Strategic Priorities for Sri Lanka’s Effective Participation

To maximise benefits, Sri Lanka should consider:
  • Crafting a clear and differentiated message that highlights its new-era tourism product; tea-country escapes, wildlife safaris, wellness retreats, heritage lodges, boutique luxury resorts.
  • Ensuring the stand and pavilion design reflect professional brand standards, invite engagement and showcase innovation.
  • Pre-planning B2B meetings with UK and European buyers, tour-operators, media and influencers.
  • Engaging with digital and media outreach before, during and after the show to amplify narrative and drive interest.
  • Equipping the delegation with data, insight and product propositions such as average spend, source-market trends, niche product readiness, and partner programmes.
  • Following up after the event with partnerships, conversion mechanisms and monitoring to ensure that conversations become bookings.
  • Highlighting sustainability, responsible tourism and community engagement in the presentation, given the global travel trade’s increasing focus on these areas.
  • Targeting segmented product (luxury, wellness, adventure, MICE) rather than generic mass tourism alone.
  • Ensuring proper budgeting and ROI modelling, understanding that the cost of exhibiting needs to translate into measurable outcomes.

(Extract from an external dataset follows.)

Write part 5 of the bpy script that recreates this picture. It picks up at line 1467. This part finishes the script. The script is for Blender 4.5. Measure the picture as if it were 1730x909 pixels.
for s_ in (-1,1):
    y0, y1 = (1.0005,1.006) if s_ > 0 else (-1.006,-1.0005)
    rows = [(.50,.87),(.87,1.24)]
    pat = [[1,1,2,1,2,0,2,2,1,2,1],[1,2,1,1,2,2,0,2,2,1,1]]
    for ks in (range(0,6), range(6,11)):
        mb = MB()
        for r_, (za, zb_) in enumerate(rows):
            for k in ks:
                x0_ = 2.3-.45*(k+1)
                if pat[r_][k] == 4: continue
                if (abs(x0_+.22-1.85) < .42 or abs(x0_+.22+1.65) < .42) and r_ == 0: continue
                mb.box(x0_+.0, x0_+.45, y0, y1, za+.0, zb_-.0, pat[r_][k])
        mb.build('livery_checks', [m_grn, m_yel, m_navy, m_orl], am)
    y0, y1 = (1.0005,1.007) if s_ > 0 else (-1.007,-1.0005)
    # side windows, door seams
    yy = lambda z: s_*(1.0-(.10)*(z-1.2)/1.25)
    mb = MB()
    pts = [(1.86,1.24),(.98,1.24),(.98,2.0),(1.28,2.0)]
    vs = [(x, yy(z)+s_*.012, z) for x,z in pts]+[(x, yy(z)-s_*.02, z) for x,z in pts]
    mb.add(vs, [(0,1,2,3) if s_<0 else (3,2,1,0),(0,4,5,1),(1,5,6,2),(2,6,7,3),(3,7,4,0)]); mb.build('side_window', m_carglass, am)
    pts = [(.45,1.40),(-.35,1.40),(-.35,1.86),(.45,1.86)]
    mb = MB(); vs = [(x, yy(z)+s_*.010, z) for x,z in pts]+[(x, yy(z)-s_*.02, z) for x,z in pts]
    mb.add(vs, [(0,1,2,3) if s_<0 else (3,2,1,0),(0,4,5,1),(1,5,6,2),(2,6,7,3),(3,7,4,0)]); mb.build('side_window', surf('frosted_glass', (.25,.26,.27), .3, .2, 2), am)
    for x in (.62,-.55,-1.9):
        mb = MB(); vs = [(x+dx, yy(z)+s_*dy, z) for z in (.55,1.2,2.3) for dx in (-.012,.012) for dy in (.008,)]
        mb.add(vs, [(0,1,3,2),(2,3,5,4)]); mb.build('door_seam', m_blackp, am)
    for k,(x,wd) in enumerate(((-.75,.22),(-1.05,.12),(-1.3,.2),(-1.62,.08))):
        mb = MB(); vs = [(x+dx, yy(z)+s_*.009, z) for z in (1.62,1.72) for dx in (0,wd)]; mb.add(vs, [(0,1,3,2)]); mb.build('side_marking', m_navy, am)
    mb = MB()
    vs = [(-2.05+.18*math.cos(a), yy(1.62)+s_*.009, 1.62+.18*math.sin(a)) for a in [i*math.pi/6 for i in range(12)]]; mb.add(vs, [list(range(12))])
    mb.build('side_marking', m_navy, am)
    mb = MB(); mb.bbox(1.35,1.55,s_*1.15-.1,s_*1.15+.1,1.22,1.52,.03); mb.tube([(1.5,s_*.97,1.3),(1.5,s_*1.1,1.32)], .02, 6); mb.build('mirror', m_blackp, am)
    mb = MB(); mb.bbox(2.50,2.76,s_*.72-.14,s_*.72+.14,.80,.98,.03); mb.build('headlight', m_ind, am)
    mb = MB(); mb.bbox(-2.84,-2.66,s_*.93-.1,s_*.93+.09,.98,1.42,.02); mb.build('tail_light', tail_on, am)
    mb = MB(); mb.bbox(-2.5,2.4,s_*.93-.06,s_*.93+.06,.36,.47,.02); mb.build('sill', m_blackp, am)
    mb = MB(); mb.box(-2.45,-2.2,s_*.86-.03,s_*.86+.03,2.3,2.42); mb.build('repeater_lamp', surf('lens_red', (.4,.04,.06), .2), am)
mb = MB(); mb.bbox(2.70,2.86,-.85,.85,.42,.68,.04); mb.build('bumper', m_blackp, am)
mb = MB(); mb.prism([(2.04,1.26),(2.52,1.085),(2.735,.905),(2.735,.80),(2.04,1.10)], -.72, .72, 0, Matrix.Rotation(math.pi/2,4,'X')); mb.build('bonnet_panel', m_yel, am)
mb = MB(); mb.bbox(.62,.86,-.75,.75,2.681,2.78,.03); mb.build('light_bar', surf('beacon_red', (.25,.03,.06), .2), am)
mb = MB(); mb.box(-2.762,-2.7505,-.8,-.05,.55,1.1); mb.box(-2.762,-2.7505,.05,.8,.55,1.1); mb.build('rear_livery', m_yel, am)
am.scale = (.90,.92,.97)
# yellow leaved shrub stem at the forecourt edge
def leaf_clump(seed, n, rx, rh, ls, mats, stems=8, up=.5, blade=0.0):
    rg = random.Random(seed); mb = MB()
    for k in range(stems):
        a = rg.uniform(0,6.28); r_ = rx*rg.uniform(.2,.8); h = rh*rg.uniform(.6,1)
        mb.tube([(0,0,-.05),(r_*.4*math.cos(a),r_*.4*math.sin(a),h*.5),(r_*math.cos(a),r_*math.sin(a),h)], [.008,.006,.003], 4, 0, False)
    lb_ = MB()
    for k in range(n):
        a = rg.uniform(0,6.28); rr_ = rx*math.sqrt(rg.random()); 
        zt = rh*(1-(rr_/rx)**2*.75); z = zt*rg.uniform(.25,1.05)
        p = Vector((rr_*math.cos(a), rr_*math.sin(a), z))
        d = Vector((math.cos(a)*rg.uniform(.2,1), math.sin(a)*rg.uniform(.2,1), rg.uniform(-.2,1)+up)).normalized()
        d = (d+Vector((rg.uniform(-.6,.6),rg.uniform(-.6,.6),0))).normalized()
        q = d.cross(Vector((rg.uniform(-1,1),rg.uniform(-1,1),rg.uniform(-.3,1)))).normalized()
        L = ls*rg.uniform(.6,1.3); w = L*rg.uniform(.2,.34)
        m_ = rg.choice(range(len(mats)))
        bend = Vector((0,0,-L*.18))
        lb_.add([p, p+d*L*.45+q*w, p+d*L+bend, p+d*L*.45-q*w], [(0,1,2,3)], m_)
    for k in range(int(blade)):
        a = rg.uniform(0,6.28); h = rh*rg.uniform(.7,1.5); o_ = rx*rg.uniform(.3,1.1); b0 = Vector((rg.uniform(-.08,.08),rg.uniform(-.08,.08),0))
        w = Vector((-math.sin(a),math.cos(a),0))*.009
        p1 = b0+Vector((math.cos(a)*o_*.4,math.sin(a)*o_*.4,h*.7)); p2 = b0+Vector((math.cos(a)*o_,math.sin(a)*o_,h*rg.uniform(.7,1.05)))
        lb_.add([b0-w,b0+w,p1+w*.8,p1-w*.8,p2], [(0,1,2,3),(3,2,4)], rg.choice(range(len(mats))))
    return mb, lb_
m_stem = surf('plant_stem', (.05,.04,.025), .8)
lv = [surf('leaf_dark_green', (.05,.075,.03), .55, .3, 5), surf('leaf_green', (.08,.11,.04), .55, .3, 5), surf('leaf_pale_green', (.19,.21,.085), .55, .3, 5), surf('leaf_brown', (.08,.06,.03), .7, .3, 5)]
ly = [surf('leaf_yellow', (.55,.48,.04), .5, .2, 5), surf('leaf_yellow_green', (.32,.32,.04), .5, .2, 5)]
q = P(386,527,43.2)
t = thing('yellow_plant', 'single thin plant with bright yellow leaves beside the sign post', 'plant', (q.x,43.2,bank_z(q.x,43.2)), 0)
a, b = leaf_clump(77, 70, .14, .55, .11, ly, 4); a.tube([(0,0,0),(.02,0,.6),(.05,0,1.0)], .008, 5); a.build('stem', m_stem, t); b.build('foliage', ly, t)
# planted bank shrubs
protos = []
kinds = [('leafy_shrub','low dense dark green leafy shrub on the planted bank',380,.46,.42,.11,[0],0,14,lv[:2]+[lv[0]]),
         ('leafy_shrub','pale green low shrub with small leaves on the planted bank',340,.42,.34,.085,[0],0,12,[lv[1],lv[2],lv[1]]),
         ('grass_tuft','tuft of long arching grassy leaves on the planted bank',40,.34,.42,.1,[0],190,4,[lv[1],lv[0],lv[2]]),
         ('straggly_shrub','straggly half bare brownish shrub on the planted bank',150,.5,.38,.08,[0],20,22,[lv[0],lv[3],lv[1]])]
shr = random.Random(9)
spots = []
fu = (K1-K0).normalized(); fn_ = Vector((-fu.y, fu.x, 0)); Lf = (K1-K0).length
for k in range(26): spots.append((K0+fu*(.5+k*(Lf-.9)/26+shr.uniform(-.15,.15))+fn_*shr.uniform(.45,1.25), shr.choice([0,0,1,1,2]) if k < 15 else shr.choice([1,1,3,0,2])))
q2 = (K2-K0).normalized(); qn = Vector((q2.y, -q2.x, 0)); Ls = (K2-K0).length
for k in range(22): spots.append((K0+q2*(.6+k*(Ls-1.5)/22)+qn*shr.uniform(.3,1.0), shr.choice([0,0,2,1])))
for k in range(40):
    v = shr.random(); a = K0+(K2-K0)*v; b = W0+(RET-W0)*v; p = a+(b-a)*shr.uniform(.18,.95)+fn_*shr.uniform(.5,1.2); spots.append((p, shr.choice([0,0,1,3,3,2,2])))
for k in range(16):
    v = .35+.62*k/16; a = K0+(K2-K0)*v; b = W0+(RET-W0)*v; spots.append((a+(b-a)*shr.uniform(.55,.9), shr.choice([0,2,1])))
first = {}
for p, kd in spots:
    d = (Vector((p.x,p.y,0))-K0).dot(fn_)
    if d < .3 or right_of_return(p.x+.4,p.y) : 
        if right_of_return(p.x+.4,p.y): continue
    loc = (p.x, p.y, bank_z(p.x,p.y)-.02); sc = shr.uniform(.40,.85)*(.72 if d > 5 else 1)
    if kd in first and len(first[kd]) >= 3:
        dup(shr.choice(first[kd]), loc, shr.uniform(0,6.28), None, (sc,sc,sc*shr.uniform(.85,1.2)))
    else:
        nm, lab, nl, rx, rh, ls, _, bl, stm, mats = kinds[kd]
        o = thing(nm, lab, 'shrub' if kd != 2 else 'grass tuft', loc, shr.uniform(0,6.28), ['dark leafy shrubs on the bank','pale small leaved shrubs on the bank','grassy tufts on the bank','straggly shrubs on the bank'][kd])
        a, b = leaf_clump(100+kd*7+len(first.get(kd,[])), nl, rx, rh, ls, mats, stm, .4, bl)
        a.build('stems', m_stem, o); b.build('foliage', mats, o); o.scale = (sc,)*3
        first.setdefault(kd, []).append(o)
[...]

The Bigger Picture for Sri Lanka

For Sri Lanka, WTM London 2025 is not simply a trade show entry. It is a strategic platform for reinvention. The island is saying it is ready to be seen, to be taken seriously, and to deliver the quality, novelty, and value that modern travellers demand. As travel becomes more experience-driven, more discerning and more responsible, Sri Lanka’s participation in WTM London offers a chance to signal that it belongs in the premium, multi-product, sustainable tourism conversation; not just as a beach escape. With China as the country hosting the largest pavilion in 2025, the scale and ambition at WTM set a clear benchmark for what is possible. Sri Lanka’s decision to exhibit and engage will determine whether it turns intent into deals, visibility into bookings and narrative into sustained growth.
 
WTM London 2025 remains highly relevant because in a world of increasing complexity and competition in travel, one of the few constants is the value of global face-to-face trade, of meaningful partnerships and of being present where key decisions are made. For Sri Lanka the question is not whether to participate but how to participate with purpose, clarity and intent.
 
At ExCeL London in November, the world will be watching. Sri Lanka must make sure it is not just in the room; it is leading in the conversation.